Selon Mourad Yelles, professeur d’université, autre intervenant, le théâtre algérien, depuis les années 1920, n’a pas cessé de recourir à la tradition orale comme les contes, les poèmes, les mythes et les légendes. Il a estimé qu’il faut s’entendre sur la signification de l’oralité. «Mon hypothèse centrale est que cette problématique de l’oralité s’inscrit dans un contexte historique surdéterminé par la question coloniale et ses conséquences, en particulier en ce qui concerne les pratiques et représentations liées à la langue ou aux langues. 

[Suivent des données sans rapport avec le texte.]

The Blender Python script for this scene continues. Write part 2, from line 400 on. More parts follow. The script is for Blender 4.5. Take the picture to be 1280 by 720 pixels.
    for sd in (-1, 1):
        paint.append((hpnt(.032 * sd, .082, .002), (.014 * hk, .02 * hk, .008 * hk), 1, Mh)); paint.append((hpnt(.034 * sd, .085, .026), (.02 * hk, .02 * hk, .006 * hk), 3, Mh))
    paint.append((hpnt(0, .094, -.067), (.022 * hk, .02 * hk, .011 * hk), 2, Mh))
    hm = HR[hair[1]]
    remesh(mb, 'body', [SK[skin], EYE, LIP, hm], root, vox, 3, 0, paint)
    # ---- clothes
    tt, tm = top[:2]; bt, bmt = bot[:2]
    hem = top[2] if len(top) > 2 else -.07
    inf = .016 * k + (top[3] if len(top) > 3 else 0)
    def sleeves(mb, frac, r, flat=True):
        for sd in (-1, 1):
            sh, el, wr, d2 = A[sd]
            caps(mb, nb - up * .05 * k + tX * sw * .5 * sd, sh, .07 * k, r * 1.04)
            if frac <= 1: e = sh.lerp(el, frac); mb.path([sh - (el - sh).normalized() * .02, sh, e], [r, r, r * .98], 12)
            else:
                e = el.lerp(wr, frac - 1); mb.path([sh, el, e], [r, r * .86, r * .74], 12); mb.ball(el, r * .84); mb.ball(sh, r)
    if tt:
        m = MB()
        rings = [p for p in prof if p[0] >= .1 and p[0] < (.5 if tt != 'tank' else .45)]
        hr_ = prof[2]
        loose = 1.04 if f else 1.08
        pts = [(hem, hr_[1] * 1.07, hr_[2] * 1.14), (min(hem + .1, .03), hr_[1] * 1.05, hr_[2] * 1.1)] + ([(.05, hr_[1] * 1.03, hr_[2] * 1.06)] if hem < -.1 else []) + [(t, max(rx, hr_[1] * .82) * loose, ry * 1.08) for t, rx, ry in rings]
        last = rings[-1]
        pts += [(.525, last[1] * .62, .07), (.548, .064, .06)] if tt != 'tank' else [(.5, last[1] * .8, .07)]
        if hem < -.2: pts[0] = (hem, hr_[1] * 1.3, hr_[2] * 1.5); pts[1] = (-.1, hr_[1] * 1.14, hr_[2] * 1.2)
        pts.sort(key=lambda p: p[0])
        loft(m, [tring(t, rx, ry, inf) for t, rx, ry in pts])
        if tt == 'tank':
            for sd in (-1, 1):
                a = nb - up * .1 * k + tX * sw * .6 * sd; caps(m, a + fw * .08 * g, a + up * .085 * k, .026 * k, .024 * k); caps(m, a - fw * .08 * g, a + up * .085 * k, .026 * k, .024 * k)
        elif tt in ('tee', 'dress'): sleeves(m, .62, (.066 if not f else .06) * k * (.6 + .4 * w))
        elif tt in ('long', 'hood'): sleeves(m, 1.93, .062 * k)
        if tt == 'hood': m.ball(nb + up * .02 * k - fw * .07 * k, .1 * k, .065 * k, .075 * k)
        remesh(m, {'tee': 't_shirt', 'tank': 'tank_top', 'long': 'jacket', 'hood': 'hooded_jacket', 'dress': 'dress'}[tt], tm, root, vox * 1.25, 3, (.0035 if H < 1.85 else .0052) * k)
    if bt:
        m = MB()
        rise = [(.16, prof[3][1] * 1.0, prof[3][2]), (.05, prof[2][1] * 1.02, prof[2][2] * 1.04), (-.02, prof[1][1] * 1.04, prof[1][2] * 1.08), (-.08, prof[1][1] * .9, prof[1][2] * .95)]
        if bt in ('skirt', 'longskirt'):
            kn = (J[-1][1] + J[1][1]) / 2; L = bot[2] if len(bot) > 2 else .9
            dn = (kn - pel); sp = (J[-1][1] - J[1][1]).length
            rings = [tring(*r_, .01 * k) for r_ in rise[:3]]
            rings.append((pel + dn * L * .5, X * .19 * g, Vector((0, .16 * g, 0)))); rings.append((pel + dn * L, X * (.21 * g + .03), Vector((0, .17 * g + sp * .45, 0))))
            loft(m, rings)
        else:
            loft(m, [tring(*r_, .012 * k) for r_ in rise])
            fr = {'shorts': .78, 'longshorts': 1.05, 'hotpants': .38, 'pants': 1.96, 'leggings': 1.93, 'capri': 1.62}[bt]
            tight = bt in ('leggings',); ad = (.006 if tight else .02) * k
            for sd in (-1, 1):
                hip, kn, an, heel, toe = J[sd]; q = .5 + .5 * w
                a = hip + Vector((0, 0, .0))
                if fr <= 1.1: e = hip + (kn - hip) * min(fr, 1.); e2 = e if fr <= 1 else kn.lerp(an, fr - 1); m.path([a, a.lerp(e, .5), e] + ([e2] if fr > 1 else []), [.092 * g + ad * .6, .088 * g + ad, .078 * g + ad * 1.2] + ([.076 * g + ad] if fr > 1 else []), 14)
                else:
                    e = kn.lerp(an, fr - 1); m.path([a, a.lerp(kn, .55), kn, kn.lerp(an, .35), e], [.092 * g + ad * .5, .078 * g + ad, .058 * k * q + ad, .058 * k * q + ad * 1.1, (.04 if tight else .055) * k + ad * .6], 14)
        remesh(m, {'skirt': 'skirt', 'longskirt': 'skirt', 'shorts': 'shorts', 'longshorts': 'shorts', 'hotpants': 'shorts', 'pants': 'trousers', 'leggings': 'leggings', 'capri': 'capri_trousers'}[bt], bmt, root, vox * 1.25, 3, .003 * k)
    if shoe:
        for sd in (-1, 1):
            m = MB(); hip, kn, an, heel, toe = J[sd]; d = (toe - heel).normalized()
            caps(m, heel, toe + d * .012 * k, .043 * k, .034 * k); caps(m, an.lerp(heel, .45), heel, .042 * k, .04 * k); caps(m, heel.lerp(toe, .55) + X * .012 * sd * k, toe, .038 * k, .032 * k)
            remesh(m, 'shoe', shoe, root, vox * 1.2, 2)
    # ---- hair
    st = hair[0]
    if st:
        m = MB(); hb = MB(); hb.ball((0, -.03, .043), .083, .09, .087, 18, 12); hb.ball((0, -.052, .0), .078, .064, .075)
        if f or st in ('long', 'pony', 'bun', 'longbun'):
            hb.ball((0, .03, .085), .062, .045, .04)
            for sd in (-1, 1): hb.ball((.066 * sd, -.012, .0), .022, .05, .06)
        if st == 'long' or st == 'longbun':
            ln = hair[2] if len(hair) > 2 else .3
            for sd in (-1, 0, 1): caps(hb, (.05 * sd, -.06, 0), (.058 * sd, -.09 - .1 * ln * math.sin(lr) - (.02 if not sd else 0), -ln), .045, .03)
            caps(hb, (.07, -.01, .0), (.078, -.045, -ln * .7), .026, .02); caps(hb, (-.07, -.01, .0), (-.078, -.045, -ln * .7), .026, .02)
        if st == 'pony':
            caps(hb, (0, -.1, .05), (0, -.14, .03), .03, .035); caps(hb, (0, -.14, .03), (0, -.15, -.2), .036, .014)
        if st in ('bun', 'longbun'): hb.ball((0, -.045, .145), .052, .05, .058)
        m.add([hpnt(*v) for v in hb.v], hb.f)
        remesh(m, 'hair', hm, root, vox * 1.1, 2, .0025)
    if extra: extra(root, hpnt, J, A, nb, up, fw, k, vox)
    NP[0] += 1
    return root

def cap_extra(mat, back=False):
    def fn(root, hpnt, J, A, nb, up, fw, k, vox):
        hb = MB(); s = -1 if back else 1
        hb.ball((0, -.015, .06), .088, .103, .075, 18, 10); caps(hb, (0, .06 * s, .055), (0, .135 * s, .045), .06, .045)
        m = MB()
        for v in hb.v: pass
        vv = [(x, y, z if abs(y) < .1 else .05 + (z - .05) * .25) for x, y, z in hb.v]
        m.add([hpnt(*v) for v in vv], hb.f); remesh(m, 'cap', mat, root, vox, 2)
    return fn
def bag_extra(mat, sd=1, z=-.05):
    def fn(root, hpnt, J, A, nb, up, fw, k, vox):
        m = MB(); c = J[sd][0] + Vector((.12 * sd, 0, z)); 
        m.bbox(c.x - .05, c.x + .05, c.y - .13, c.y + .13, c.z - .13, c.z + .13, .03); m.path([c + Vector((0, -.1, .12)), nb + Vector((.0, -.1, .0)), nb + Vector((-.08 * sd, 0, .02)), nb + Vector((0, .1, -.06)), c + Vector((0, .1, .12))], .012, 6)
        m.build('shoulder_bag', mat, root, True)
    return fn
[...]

Pour des raisons d’ordre idéologique, la question linguistique est devenue centrale dans le dispositif intellectuel et artistique de la production théâtrale algérienne», a-t-il dit.Selon lui, la notion d’oralité a pris des connotations idéologiques. «L’oralité au théâtre a été assimilée à la halqa, de la tradition orale, renvoyant à un type de représentation qui va rapidement idéaliser l’une des figures historiques emblématiques du système culturel traditionnel anté colonial. A partir de ce moment, on pourrait presque évoquer «le syndrome» dû à l’œuvre dans le monde de représentations théâtrales et dans les discours dominants ou relatif à l’expression théâtrale au Maghreb et en Algérie», a analysé Mourad Yelles.
 

(Mourad Yelles )

 

 

Le théâtre amazigh est né dans les années 1940

Le colloque s’est intéressé aussi à des «dramaturges résistants». Il s’agit de Abdelhalim Raïs, Chabbah El Mekki et Mohya (Abdellah Mohia). A ce propos, des interventions ont été données par les universitaires Leila Benaïcha et Zoulikha Moulai ainsi que le journaliste Noureddine Bergadi.«Quand on évoque le théâtre amazigh, on ne peut pas éviter de parler de Mohya. Il était dans la résistance culturelle. Il a adapté au kabyle beaucoup de pièces du patrimoine universel et introduit des éléments identitaires», a rappelé Kamel Mejdoub. Amar Laoufi, enseignant à l’université de Tizi Ouzou, et Saïd Zanoun, journaliste à la Chaîne II de la radio nationale, ont évoqué, à travers des visio-conférences, l’histoire du théâtre d’expression amazigh. «Ce théâtre est né dans les années 1940, avec le début de diffusion d’émissions en arabe en kabyle en Algérie, alors sous domination française. On diffusait des sketch où l’on évoquait les problèmes sociaux des Algériens.

 Le pionnier était Cheikh Noureddine. Des pièces ont été diffusées plus tard abordant la question de la résistance à la colonisation», a précisé Amar Laoufi. Saïd Zanoun a cité les noms de ceux qui ont fait le théâtre amazigh comme Cheikh Noureddine, Cheikh Hamouda, Mohamed Lamrani, Mohamed Hilmi, Mahieddine Oussedik, Hocine Ouarab et Ali Abdoune. Le théâtre amazigh, selon Amar Laoufi, s’est intéressé, après l’indépendance du pays, à la question de l’identité culturelle, abordée parfois d’une manière implicite, en raison des pesanteurs politiques et idéologiques, surtout durant les années 1970 et 1980.